See also:
juju deploy --channel
In Charmcraft, a channel is a way to use a charm in a particular stage of development.
The notion of ‘channel’ in charms is entirely parallel to the notion of ‘channel’ in snaps / the *craft world more generally.
See more: Snapcraft | Channels
Contents:
Components
A charm channel consists of three pieces, in this order: <track>/<risk>/<branch>
.
Track
See also: How to create a track for your charm
The <track>
is a way to collect multiple supported releases of your charm under the same name.
When deploying a charm, specifying a track is optional; if you don’t specify any, the default option is the latest
.
To ensure consistency between tracks of the same charm, tracks must comply with a guardrail.
Track guardrail
See also: How to request a track guardrail
A track guardrail is a regex generated by a Charmhub admin at the request of a charm author whose purpose is to ensure that any new track of the charm complies with the specific pattern selected by the charm author for the charm, usually in conformity with the pattern established by the upstream workload (e.g., no numbers, cf, e.g., OpenStack; numbers in the major.minor format; just integers; etc.)
Risk
The <risk>
refers to one of the following risk levels:
- stable: (default) This is the latest, tested, working stable version of the charm.
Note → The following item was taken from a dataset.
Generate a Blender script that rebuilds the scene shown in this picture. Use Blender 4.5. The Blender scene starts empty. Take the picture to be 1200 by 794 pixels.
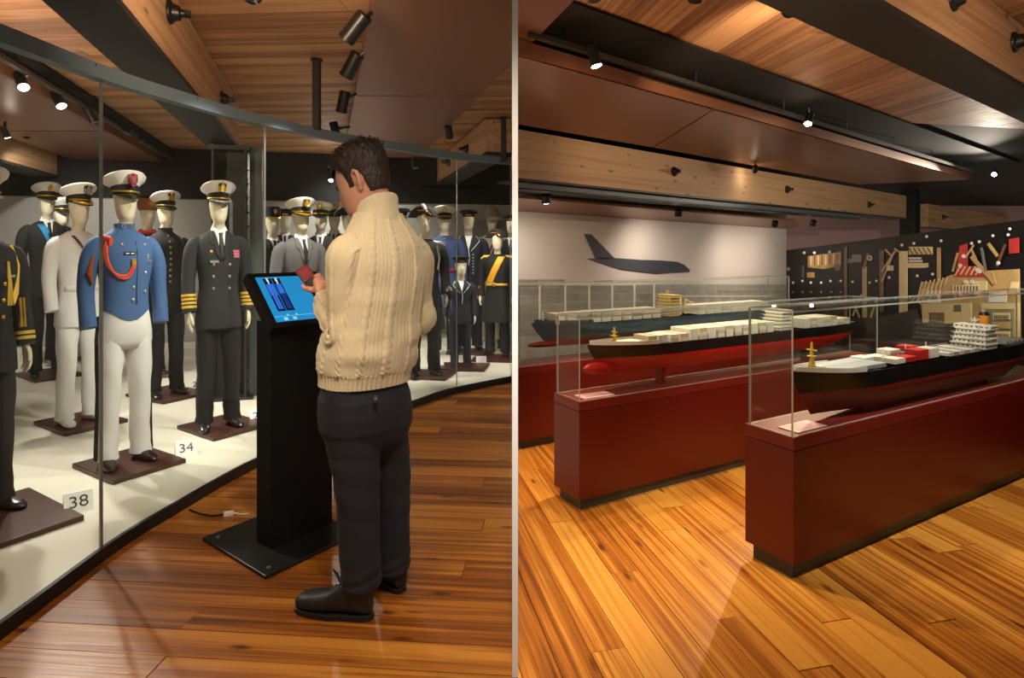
import bpy, bmesh, math, random
from mathutils import Vector, Matrix, noise, Euler
R = random.Random(7)
SC = bpy.context.scene
C = SC.collection
PI = math.pi
V = Vector

# ------------------------------------------------------------------ camera, world, exposure
EYE, FPX, HOR = 1.4, 680.0, 295.0
cam_d = bpy.data.cameras.new('camera'); cam = bpy.data.objects.new('camera', cam_d); C.objects.link(cam)
cam_d.sensor_width = 36.0; cam_d.lens = 36.0 * FPX / 1200.0
cam_d.shift_y = -(397.0 - HOR) / 1200.0
cam_d.clip_start = 0.05
cam.location = (0, 0, EYE); cam.rotation_euler = (PI / 2, 0, 0)
SC.camera = cam
w = bpy.data.worlds.new('world'); SC.world = w; w.use_nodes = True
w.node_tree.nodes['Background'].inputs[0].default_value = (1.0, 0.82, 0.62, 1)
w.node_tree.nodes['Background'].inputs[1].default_value = 0.20
SC.view_settings.view_transform = 'Standard'; SC.view_settings.look = 'None'
SC.view_settings.exposure = 0.0; SC.view_settings.gamma = 1.0; SC.view_settings.use_curve_mapping = False
SC.cycles.max_bounces = 8; SC.cycles.transparent_max_bounces = 24; SC.cycles.caustics_reflective = False
SC.cycles.sample_clamp_indirect = 4.0

def at(px, py, Y):            # survey: a point of the hall at depth Y
    return V(((px - 600) / FPX * Y, Y, EYE + (HOR - py) / FPX * Y))
def on(px, py, h=0.0):        # survey: a point on a level at height h (floor, platform, ceiling)
    return at(px, py, FPX * (EYE - h) / (py - HOR))

# ------------------------------------------------------------------ materials
def S(r, g, b):               # sRGB 0-255 -> linear
    f = lambda c: (c / 255 / 12.92) if c / 255 <= 0.04045 else ((c / 255 + 0.055) / 1.055) ** 2.4
    return (f(r), f(g), f(b), 1)
MATS = {}
def mat(name, col, rough=0.6, metal=0.0, bump=0.0, bscale=60, spec=0.5, emit=None, estr=0, var=0.0, coat=0, sheen=0, stretch=None):
    if name in MATS: return MATS[name]
    m = bpy.data.materials.new(name); m.use_nodes = True
    nt = m.node_tree; b = nt.nodes['Principled BSDF']
    b.inputs['Base Color'].default_value = col; b.inputs['Roughness'].default_value = rough
    b.inputs['Metallic'].default_value = metal; b.inputs['Specular IOR Level'].default_value = spec
    if coat: b.inputs['Coat Weight'].default_value = coat; b.inputs['Coat Roughness'].default_value = 0.15
    if sheen: b.inputs['Sheen Weight'].default_value = sheen
    if emit: b.inputs['Emission Color'].default_value = emit; b.inputs['Emission Strength'].default_value = estr
    if bump or var:
        tc = nt.nodes.new('ShaderNodeTexCoord'); mp = nt.nodes.new('ShaderNodeMapping')
        if stretch: mp.inputs['Scale'].default_value = stretch
        n = nt.nodes.new('ShaderNodeTexNoise'); n.inputs['Scale'].default_value = bscale; n.inputs['Detail'].default_value = 4
        nt.links.new(tc.outputs['Object'], mp.inputs[0]); nt.links.new(mp.outputs[0], n.inputs['Vector'])
        if bump:
            bp = nt.nodes.new('ShaderNodeBump'); bp.inputs['Strength'].default_value = bump; bp.inputs['Distance'].default_value = 0.01
            nt.links.new(n.outputs[0], bp.inputs['Height']); nt.links.new(bp.outputs[0], b.inputs['Normal'])
        if var:
            r = nt.nodes.new('ShaderNodeValToRGB')
            r.color_ramp.elements[0].position = 0.3; r.color_ramp.elements[1].position = 0.7
            r.color_ramp.elements[0].color = tuple(c * (1 - var) for c in col[:3]) + (1,)
            r.color_ramp.elements[1].color = tuple(min(1, c * (1 + var)) for c in col[:3]) + (1,)
            nt.links.new(n.outputs[0], r.inputs[0]); nt.links.new(r.outputs[0], b.inputs['Base Color'])
    MATS[name] = m
    return m

def wood(name, dark, mid, light, rough, coat=0.0, knots=True, gs=1.0, bump=0.25, tone=0.34):
    """board timber: grain runs along local X, every board its own tone"""
    m = bpy.data.materials.new(name); m.use_nodes = True; MATS[name] = m
    nt = m.node_tree; N = nt.nodes; L = nt.links; b = N['Principled BSDF']
    b.inputs['Roughness'].default_value = rough; b.inputs['Coat Weight'].default_value = coat; b.inputs['Coat Roughness'].default_value = 0.2
    tc = N.new('ShaderNodeTexCoord'); oi = N.new('ShaderNodeObjectInfo')
    off = N.new('ShaderNodeVectorMath'); off.operation = 'MULTIPLY_ADD'
    cb = N.new('ShaderNodeCombineXYZ')
    for i in range(3): L.new(oi.outputs['Random'], cb.inputs[i])
    L.new(cb.outputs[0], off.inputs[0]); off.inputs[1].default_value = (37, 53, 71); L.new(tc.outputs['Object'], off.inputs[2])
    mp = N.new('ShaderNodeMapping'); mp.inputs['Scale'].default_value = (0.55 * gs, 24 * gs, 24 * gs); L.new(off.outputs[0], mp.inputs[0])
    n1 = N.new('ShaderNodeTexNoise'); n1.inputs['Scale'].default_value = 1.6; n1.inputs['Detail'].default_value = 6; n1.inputs['Distortion'].default_value = 0.5
    L.new(mp.outputs[0], n1.inputs['Vector'])
    mp2 = N.new('ShaderNodeMapping'); mp2.inputs['Scale'].default_value = (2.0 * gs, 120 * gs, 120 * gs); L.new(off.outputs[0], mp2.inputs[0])
    n2 = N.new('ShaderNodeTexNoise'); n2.inputs['Scale'].default_value = 2.0; n2.inputs['Detail'].default_value = 3; L.new(mp2.outputs[0], n2.inputs['Vector'])
    ad = N.new('ShaderNodeMath'); ad.operation = 'MULTIPLY_ADD'; ad.inputs[1].default_value = 0.35; L.new(n2.outputs[0], ad.inputs[0]); L.new(n1.outputs[0], ad.inputs[2])
    ad2 = N.new('ShaderNodeMath'); ad2.operation = 'MULTIPLY_ADD'; ad2.inputs[1].default_value = tone; L.new(oi.outputs['Random'], ad2.inputs[0]); L.new(ad.outputs[0], ad2.inputs[2])
    r = N.new('ShaderNodeValToRGB'); e = r.color_ramp.elements
    e[0].position = 0.50 + (tone - 0.34) * 0.45; e[0].color = dark; e[1].position = 1.10 if False else 1.0; e[1].color = light
    k = r.color_ramp.elements.new(0.76 + (tone - 0.34) * 0.45); k.color = mid
    L.new(ad2.outputs[0], r.inputs[0])
    out = r.outputs[0]
    if knots:
        mk = N.new('ShaderNodeMapping'); mk.inputs['Scale'].default_value = (2.6, 9.0, 9.0); L.new(off.outputs[0], mk.inputs[0])
        vo = N.new('ShaderNodeTexVoronoi'); vo.inputs['Scale'].default_value = 1.0; L.new(mk.outputs[0], vo.inputs['Vector'])
        kr = N.new('ShaderNodeValToRGB'); kr.color_ramp.elements[0].position = 0.05; kr.color_ramp.elements[0].color = (0.13, 0.05, 0.03, 1)
        kr.color_ramp.elements[1].position = 0.15; kr.color_ramp.elements[1].color = (1, 1, 1, 1)
        L.new(vo.outputs['Distance'], kr.inputs[0])
        mx = N.new('ShaderNodeMix'); mx.data_type = 'RGBA'; mx.blend_type = 'MULTIPLY'; mx.inputs[0].default_value = 0.85
        L.new(out, mx.inputs[6]); L.new(kr.outputs[0], mx.inputs[7]); out = mx.outputs[2]
    L.new(out, b.inputs['Base Color'])
    bp = N.new('ShaderNodeBump'); bp.inputs['Strength'].default_value = bump; bp.inputs['Distance'].default_value = 0.004
    L.new(ad.outputs[0], bp.inputs['Height']); L.new(bp.outputs[0], b.inputs['Normal'])
    return m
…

- candidate: A release candidate. There is high confidence this will work fine, but there may be minor bugs.
- beta: A beta testing milestone release.
- edge: The very latest version - expect bugs!
Branch
Finally, the <branch>
is an optional finer subdivision of a channel for a published charm that allows for the creation of short-lived sequences of charms (guaranteed for only 30 days without modification) that can be pushed on demand by charm developers to help with fixes or temporary experimentation. Note that, if you use --channel
to specify a branch, you must specify a track and a risk level as well.